:: STATED TASK ::
Working from the top of the listing below, retype each line through the line containing "COL = SC.collection", both included, with no pictures.

:: DATASET EXCERPT ::
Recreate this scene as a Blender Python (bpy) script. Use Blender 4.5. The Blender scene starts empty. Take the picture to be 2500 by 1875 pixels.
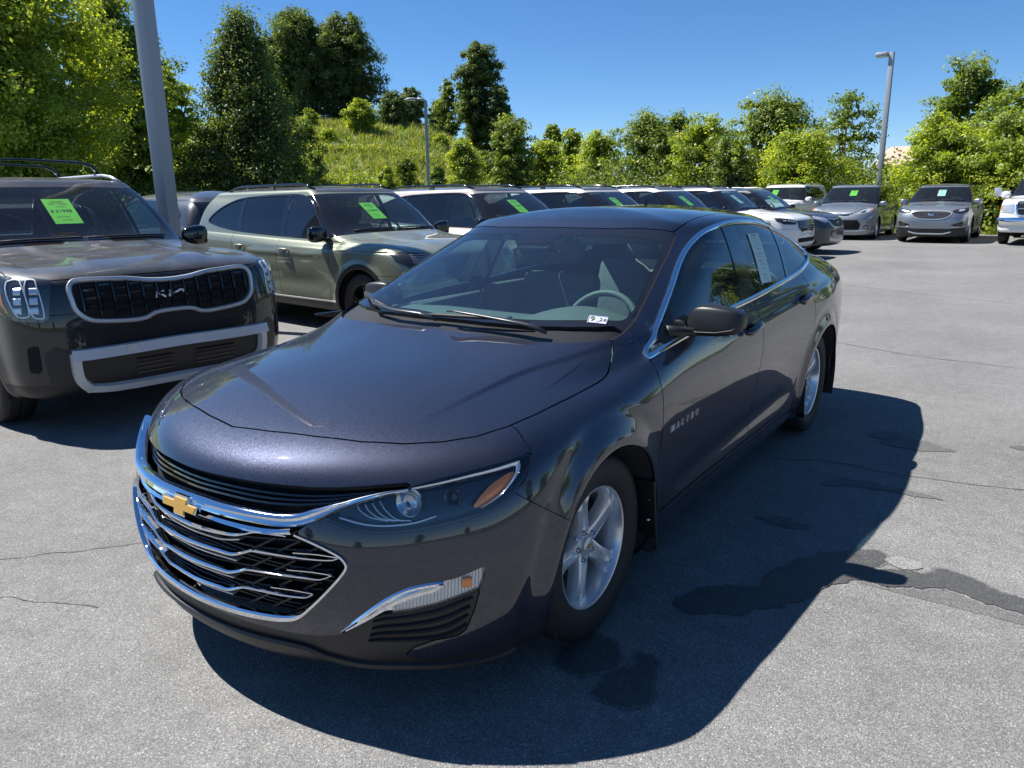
import bpy, bmesh, math, random
import numpy as np
from mathutils import Vector, Matrix, noise as mnoise
from mathutils.bvhtree import BVHTree
PI = math.pi
R_ = math.radians
random.seed(7)
rng = np.random.default_rng(7)
SC = bpy.context.scene
COL = SC.collection

# ---------------------------------------------------------------- camera
CAM_P = (2.0089, -2.1002, 1.5146)
YAW, PITCH, ROLL, FPX = -0.6191, 0.2454, -0.0138, 1835.74
cam_d = bpy.data.cameras.new('camera')
cam = bpy.data.objects.new('camera', cam_d)
COL.objects.link(cam)
_f = Vector((math.sin(YAW) * math.cos(PITCH), math.cos(YAW) * math.cos(PITCH), -math.sin(PITCH)))
_r = Vector((math.cos(YAW), -math.sin(YAW), 0))
_u = _r.cross(_f)
_r2 = _r * math.cos(ROLL) + _u * math.sin(ROLL)
_u2 = -_r * math.sin(ROLL) + _u * math.cos(ROLL)
_m = Matrix((_r2, _u2, -_f)).transposed().to_4x4()
_m.translation = Vector(CAM_P)
cam.matrix_world = _m
cam_d.sensor_width = 36.0
cam_d.lens = 36.0 * FPX / 2500.0
cam_d.clip_start = 0.05
cam_d.clip_end = 2000
SC.camera = cam

# ---------------------------------------------------------------- sky, sun, exposure
to_sun = Vector((-0.635, -0.165, 1.0)).normalized()
elev = math.asin(to_sun.z)
world = bpy.data.worlds.new('World')
SC.world = world
world.use_nodes = True
wn = world.node_tree.nodes
sky = wn.new('ShaderNodeTexSky')
sky.sky_type = 'NISHITA'
sky.sun_disc = False
sky.sun_elevation = elev
sky.sun_rotation = math.atan2(to_sun.x, to_sun.y)
sky.altitude = 2500
sky.air_density = 1.0
sky.dust_density = 0.1
sky.ozone_density = 6.0
hs = wn.new('ShaderNodeHueSaturation')
hs.inputs['Saturation'].default_value = 1.15
world.node_tree.links.new(sky.outputs[0], hs.inputs['Color'])
world.node_tree.links.new(hs.outputs[0], wn['Background'].inputs[0])
wn['Background'].inputs[1].default_value = 0.074
sun_d = bpy.data.lights.new('sun', 'SUN')
sun_d.energy = 5.0
sun_d.angle = R_(0.53)
sun_d.color = (1.0, 0.965, 0.91)
sun = bpy.data.objects.new('sun', sun_d)
sun.rotation_euler = to_sun.to_track_quat('Z', 'Y').to_euler()
sun.location = (0, 0, 60)
COL.objects.link(sun)
SC.view_settings.view_transform = 'Standard'
SC.view_settings.look = 'None'
SC.view_settings.gamma = 1
SC.view_settings.exposure = 0.93
SC.view_settings.use_curve_mapping = False
SC.cycles.max_bounces = 10
SC.cycles.glossy_bounces = 5
SC.cycles.transmission_bounces = 8
SC.cycles.transparent_max_bounces = 16

# ================================================================= generic helpers
def tag(o, label=None, cat=None, group=None, kind=None):
    if label: o['label'] = label
    if cat: o['category'] = cat
    if group: o['group'] = group
    if kind: o['kind'] = kind
    return o

def empty(name, loc=(0, 0, 0), rz=0.0, label=None, cat=None, group=None):
    o = bpy.data.objects.new(name, None)
    o.empty_display_size = 0.2
    o.location = loc
    o.rotation_euler = (0, 0, rz)
    COL.objects.link(o)
    return tag(o, label, cat, group)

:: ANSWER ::
Recreate this scene as a Blender Python (bpy) script. Use Blender 4.5. The Blender scene starts empty. Take the picture to be 2500 by 1875 pixels.
import bpy, bmesh, math, random
import numpy as np
from mathutils import Vector, Matrix, noise as mnoise
from mathutils.bvhtree import BVHTree
PI = math.pi
R_ = math.radians
random.seed(7)
rng = np.random.default_rng(7)
SC = bpy.context.scene
COL = SC.collection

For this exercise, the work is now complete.